Challenge:
Output, please, exactly those lines of the listing that come before the line with "S.camera = cam", along with that line itself.

Supplied information:
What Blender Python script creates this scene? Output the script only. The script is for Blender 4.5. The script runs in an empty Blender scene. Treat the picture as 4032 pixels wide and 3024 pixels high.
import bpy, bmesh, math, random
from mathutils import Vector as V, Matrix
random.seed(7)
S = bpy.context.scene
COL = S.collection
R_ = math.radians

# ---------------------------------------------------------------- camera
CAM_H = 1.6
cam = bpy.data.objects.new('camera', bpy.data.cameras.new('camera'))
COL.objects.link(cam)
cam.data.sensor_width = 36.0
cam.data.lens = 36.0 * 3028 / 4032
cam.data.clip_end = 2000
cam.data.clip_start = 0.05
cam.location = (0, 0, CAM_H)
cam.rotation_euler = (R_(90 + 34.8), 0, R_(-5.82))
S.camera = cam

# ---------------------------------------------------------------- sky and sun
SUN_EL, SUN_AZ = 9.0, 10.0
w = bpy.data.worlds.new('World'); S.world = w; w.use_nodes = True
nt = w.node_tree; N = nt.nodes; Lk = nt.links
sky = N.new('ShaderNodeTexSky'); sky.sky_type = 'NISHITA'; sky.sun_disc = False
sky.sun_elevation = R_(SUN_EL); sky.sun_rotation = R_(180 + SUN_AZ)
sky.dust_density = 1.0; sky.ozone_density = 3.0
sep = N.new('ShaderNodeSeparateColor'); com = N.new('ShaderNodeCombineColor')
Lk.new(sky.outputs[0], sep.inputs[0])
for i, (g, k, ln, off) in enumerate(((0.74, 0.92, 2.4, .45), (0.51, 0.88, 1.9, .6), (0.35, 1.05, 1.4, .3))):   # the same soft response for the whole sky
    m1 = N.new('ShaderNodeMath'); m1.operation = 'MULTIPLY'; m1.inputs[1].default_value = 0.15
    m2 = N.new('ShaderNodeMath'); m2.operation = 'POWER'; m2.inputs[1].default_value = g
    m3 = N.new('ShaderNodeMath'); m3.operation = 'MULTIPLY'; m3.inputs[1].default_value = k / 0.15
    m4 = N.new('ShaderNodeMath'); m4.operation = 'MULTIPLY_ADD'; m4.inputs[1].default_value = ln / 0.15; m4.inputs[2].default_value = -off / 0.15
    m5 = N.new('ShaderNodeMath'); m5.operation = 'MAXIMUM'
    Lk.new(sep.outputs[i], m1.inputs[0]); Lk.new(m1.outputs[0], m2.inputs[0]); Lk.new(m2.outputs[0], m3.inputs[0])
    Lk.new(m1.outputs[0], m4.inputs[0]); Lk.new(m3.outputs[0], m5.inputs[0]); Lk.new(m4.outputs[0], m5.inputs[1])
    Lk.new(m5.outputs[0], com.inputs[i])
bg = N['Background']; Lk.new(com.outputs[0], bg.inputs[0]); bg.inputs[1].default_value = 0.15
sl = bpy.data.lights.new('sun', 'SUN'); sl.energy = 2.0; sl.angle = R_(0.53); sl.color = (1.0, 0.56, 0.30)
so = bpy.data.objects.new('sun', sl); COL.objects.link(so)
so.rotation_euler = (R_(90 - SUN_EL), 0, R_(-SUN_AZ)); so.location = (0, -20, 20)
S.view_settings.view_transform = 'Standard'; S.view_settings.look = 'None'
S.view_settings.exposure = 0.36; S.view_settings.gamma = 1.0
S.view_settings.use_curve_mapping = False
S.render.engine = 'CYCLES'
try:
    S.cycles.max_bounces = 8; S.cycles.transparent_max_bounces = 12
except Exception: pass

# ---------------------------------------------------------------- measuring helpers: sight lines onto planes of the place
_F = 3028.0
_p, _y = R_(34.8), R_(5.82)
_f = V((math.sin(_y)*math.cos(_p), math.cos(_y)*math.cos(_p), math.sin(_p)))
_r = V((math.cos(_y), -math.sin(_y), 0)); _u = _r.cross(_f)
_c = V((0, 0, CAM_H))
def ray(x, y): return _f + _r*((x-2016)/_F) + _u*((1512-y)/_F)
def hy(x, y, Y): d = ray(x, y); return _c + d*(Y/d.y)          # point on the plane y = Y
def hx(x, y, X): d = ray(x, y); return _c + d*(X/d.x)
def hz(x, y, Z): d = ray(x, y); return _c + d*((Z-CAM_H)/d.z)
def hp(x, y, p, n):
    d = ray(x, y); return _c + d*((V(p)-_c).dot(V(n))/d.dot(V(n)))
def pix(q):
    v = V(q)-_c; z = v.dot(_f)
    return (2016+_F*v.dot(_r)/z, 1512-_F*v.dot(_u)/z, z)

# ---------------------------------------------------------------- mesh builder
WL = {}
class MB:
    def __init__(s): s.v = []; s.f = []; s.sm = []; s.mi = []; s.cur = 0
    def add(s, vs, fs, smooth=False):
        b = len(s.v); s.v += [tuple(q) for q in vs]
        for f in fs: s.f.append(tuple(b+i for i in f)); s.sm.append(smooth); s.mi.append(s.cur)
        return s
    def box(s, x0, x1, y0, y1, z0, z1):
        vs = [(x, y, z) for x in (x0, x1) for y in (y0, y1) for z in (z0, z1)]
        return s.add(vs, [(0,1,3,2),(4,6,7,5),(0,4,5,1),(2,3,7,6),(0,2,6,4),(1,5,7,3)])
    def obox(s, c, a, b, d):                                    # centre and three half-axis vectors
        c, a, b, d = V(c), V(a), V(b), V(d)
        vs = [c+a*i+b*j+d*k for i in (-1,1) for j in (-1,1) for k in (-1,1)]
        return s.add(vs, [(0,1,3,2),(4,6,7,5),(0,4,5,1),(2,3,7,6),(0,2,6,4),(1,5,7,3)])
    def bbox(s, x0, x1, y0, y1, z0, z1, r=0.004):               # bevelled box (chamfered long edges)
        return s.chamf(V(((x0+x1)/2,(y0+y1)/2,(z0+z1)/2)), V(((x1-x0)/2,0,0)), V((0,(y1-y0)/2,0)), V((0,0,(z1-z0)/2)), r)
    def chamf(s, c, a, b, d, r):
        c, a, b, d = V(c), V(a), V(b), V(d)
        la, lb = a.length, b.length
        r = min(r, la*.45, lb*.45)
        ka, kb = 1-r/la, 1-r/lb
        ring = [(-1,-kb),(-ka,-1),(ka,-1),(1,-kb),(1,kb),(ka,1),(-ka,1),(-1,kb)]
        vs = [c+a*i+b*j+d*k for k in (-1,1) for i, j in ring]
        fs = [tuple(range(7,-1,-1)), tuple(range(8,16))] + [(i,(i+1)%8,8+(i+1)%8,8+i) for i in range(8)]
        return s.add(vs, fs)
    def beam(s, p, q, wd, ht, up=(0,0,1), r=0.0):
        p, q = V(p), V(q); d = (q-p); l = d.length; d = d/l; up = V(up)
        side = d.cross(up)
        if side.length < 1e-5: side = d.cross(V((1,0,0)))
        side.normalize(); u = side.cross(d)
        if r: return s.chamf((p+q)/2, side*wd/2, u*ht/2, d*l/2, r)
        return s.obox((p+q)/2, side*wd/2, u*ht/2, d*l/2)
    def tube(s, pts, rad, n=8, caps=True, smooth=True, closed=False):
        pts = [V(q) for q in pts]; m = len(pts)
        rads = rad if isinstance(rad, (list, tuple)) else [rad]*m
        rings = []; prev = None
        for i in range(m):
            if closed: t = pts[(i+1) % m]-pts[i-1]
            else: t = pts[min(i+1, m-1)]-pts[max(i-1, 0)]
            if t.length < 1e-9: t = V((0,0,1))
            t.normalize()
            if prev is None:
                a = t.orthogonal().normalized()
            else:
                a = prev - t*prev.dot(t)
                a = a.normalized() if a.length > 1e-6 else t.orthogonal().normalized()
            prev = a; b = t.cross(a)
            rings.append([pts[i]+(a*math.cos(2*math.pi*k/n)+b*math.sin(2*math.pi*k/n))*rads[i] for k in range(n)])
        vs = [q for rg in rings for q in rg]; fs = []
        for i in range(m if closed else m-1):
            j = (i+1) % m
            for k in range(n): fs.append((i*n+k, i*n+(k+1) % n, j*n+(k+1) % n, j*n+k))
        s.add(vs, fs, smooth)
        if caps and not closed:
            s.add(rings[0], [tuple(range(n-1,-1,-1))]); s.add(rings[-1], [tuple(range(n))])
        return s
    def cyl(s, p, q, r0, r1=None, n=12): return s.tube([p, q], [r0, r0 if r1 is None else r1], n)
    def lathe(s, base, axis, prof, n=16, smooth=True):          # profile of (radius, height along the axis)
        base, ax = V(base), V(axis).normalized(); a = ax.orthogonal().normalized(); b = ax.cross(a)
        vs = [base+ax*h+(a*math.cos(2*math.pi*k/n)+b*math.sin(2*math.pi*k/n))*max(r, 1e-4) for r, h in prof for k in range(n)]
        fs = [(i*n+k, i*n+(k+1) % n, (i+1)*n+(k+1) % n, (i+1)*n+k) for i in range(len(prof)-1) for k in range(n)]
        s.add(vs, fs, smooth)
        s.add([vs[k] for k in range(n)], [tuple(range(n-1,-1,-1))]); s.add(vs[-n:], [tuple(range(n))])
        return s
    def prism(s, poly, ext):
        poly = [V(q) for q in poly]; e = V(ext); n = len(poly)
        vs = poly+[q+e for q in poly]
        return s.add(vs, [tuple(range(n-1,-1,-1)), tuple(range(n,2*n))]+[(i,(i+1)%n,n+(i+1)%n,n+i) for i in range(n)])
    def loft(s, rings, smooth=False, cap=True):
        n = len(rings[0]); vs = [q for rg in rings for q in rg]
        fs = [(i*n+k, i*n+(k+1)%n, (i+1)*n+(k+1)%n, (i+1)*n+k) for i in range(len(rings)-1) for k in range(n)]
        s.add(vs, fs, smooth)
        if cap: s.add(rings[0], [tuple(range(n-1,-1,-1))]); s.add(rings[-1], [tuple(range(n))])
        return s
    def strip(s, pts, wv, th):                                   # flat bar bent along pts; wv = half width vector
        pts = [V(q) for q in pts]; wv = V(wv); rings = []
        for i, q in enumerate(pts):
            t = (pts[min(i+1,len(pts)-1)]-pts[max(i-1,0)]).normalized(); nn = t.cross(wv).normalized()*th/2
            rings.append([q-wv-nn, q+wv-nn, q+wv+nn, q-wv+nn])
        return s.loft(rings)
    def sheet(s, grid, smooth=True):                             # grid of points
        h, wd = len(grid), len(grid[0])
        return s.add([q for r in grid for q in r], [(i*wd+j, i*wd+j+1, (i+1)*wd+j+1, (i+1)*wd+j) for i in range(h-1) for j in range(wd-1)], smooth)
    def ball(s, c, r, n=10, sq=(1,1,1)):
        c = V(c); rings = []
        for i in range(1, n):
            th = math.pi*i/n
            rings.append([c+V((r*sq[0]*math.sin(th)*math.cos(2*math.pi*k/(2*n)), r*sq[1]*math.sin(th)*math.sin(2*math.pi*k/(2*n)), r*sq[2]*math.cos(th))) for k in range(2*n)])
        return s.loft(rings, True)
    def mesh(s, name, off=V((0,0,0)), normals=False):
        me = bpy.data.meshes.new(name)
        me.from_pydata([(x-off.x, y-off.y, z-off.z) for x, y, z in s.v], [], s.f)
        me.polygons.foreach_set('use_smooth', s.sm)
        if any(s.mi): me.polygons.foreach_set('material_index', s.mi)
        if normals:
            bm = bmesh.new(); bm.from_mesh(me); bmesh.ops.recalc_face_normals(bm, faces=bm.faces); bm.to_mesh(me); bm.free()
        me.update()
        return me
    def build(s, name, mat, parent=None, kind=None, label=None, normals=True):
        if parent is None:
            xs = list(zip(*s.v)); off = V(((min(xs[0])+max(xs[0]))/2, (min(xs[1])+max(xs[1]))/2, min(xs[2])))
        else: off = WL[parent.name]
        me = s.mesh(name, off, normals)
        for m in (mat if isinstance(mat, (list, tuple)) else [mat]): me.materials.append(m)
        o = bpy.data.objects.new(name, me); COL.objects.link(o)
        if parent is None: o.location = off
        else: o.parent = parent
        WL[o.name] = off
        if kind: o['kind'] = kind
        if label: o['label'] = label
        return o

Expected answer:
What Blender Python script creates this scene? Output the script only. The script is for Blender 4.5. The script runs in an empty Blender scene. Treat the picture as 4032 pixels wide and 3024 pixels high.
import bpy, bmesh, math, random
from mathutils import Vector as V, Matrix
random.seed(7)
S = bpy.context.scene
COL = S.collection
R_ = math.radians

# ---------------------------------------------------------------- camera
CAM_H = 1.6
cam = bpy.data.objects.new('camera', bpy.data.cameras.new('camera'))
COL.objects.link(cam)
cam.data.sensor_width = 36.0
cam.data.lens = 36.0 * 3028 / 4032
cam.data.clip_end = 2000
cam.data.clip_start = 0.05
cam.location = (0, 0, CAM_H)
cam.rotation_euler = (R_(90 + 34.8), 0, R_(-5.82))
S.camera = cam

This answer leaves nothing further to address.